The same goes for chocolate, people have access to more information moving from sweet to high content cocoa chocolate, even our milk chocolate has up to 40% of cocoa. People want less sweet taste and they are more concerned about the health benefits. Cocoa is praised for its antioxidants, it’s higher than green tea and red wine, but this is only present in the cocoa not the sugar. We believe our dark chocolate will become the best seller in the next few years​.”

Blumenschein said when he and his wife started to manufacture their own chocolate the growers in Bahia had no knowledge of the process of bean to bar as it was completely new to them and they had no experience of the next stage after they collected the beans.

As a result, the entrepreneur worked with a fifth generation family of cocoa growers to develop the taste and the drying to achieve what they wanted.

It was pioneering of us at that time and we learned a lot and the growers learned a lot about the product they make and the chance to see how the beans will taste. In the past they had sold the beans to large mass manufacturers who processed it themselves​.

Depending on the climate, the cocoa will change the taste of the cocoa beans, roasting allows us to alter the flavor, we try to do this as little as possible to not destroy the taste of the beans​.

Most bulk beans are not edible. If you can eat the bean that shows it is a good quality, over-roasting creates more bitterness and flavorings mask ‘off flavors’​.” 

‘Witches Broom’

Bahia was once home to one of the biggest cocoa plantations in Brazil in the 80s which was ultimately devastated by the ‘Witches Broom’ fungus. Blumenschein said Brazil used to export up to 450,000 metric tons (MT) of cocoa beans a year, but after the plague this was reduced to 50,000 MT, a little more than a tenth than what it was originally producing.

Many of the growers gave up growing cocoa and abandoned the land. For the ones who strived to keep the plantation going some of them tried to change perspective and instead of producing bulk cocoa they started producing quality gourmet cocoa, looking for better varieties, taking into consideration of all the steps during production, harvesting, and drying​,” he added.

It is essential to having a good cocoa bean for a quality product and we are happy we were pioneers of this.

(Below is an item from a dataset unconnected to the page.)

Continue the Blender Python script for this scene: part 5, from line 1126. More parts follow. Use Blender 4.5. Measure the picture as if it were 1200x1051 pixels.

Gourmet cocoa achieves a higher price of sale than cocoa as a commodity, this is also a way to keep those cocoa growers in business and not moving to another economic activity​."

Sustainable ‘cabruca’ cocoa bean production comes from the word ‘ca’ for forest and ‘bruca’ Portuguese ‘to create a path’. The trees create shade in the forest for the beans to grow.

Nugali used two types of trees to grow the cocoa; Trinitarios, from Trinidad, and Forastero,​ native from the Amazon rainforest.

“It’s very clear that we can’t turn over a huge amount of products and still keep the same quality level, i.e. with the roasting - if you want to control and taste each batch you need someone to be continually there tasting it but it is not feasible to do this and have batches of tens of tonnes a day,”​ added Blumenschein.

Our business has grown over 20% a year since we began. It doesn’t seem a lot when you start out as a small business but at the same time we do not intend to become a large company. There is room to increase production but we don’t plant to grow tenfold because we can’t keep the same quality level, or take the same care we try to do at each stage​.”